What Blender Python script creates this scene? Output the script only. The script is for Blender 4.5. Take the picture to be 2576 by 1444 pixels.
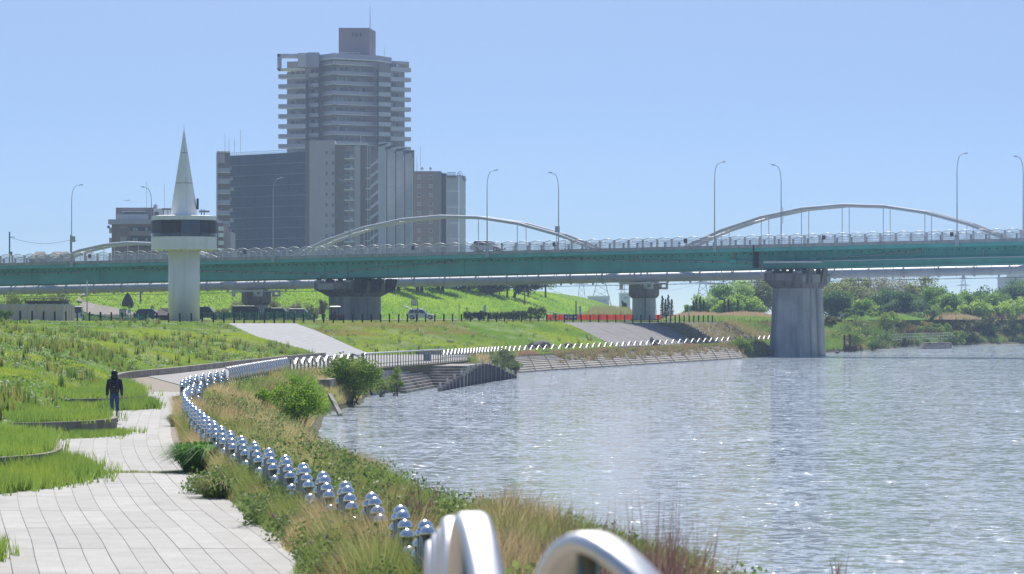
import bpy, bmesh, math, random
import numpy as np
from mathutils import Vector, Matrix

scene = bpy.context.scene
for o in list(bpy.data.objects):
    bpy.data.objects.remove(o)
random.seed(7)
rng = np.random.default_rng(11)
R = math.radians

# ------------------------------------------------------------------ camera
F, E, H0, CX = 8000.0, 5.25, 790.0, 1288.0      # focal length in picture units, eye height, horizon row, centre column
cam_d = bpy.data.cameras.new('camera')
cam = bpy.data.objects.new('camera', cam_d)
scene.collection.objects.link(cam)
cam.location = (0, 0, E)
cam.rotation_euler = (R(90), 0, 0)
cam_d.sensor_width = 36.0
cam_d.lens = F / 2576.0 * 36.0
cam_d.shift_y = (H0 - 722.0) / 2576.0
cam_d.clip_start = 0.5
cam_d.clip_end = 12000
cam_d.dof.use_dof = True
cam_d.dof.focus_distance = 260.0
cam_d.dof.aperture_fstop = 5.6
scene.camera = cam

# ------------------------------------------------------------------ sky, sun, exposure
SKY_STRETCH, SKY_LIFT = 5.0, 0.042
SUN_EL, SUN_AZ = R(54), R(-4)                    # azimuth from +Y towards +X
world = bpy.data.worlds.new('World')
scene.world = world
world.use_nodes = True
wn = world.node_tree
wn.nodes.clear()
sky = wn.nodes.new('ShaderNodeTexSky')
sky.sky_type = 'NISHITA'
sky.sun_disc = False
sky.sun_elevation = SUN_EL
sky.sun_rotation = SUN_AZ
sky.air_density = 1.0
sky.dust_density = 0.4
sky.ozone_density = 2.2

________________

- [SET PROBLEM]:
Copy each line exactly, and leave the pictures out of your copy.

- [RESPONSE BELOW]:
What Blender Python script creates this scene? Output the script only. The script is for Blender 4.5. Take the picture to be 2576 by 1444 pixels.
import bpy, bmesh, math, random
import numpy as np
from mathutils import Vector, Matrix

scene = bpy.context.scene
for o in list(bpy.data.objects):
    bpy.data.objects.remove(o)
random.seed(7)
rng = np.random.default_rng(11)
R = math.radians

# ------------------------------------------------------------------ camera
F, E, H0, CX = 8000.0, 5.25, 790.0, 1288.0      # focal length in picture units, eye height, horizon row, centre column
cam_d = bpy.data.cameras.new('camera')
cam = bpy.data.objects.new('camera', cam_d)
scene.collection.objects.link(cam)
cam.location = (0, 0, E)
cam.rotation_euler = (R(90), 0, 0)
cam_d.sensor_width = 36.0
cam_d.lens = F / 2576.0 * 36.0
cam_d.shift_y = (H0 - 722.0) / 2576.0
cam_d.clip_start = 0.5
cam_d.clip_end = 12000
cam_d.dof.use_dof = True
cam_d.dof.focus_distance = 260.0
cam_d.dof.aperture_fstop = 5.6
scene.camera = cam

# ------------------------------------------------------------------ sky, sun, exposure
SKY_STRETCH, SKY_LIFT = 5.0, 0.042
SUN_EL, SUN_AZ = R(54), R(-4)                    # azimuth from +Y towards +X
world = bpy.data.worlds.new('World')
scene.world = world
world.use_nodes = True
wn = world.node_tree
wn.nodes.clear()
sky = wn.nodes.new('ShaderNodeTexSky')
sky.sky_type = 'NISHITA'
sky.sun_disc = False
sky.sun_elevation = SUN_EL
sky.sun_rotation = SUN_AZ
sky.air_density = 1.0
sky.dust_density = 0.4
sky.ozone_density = 2.2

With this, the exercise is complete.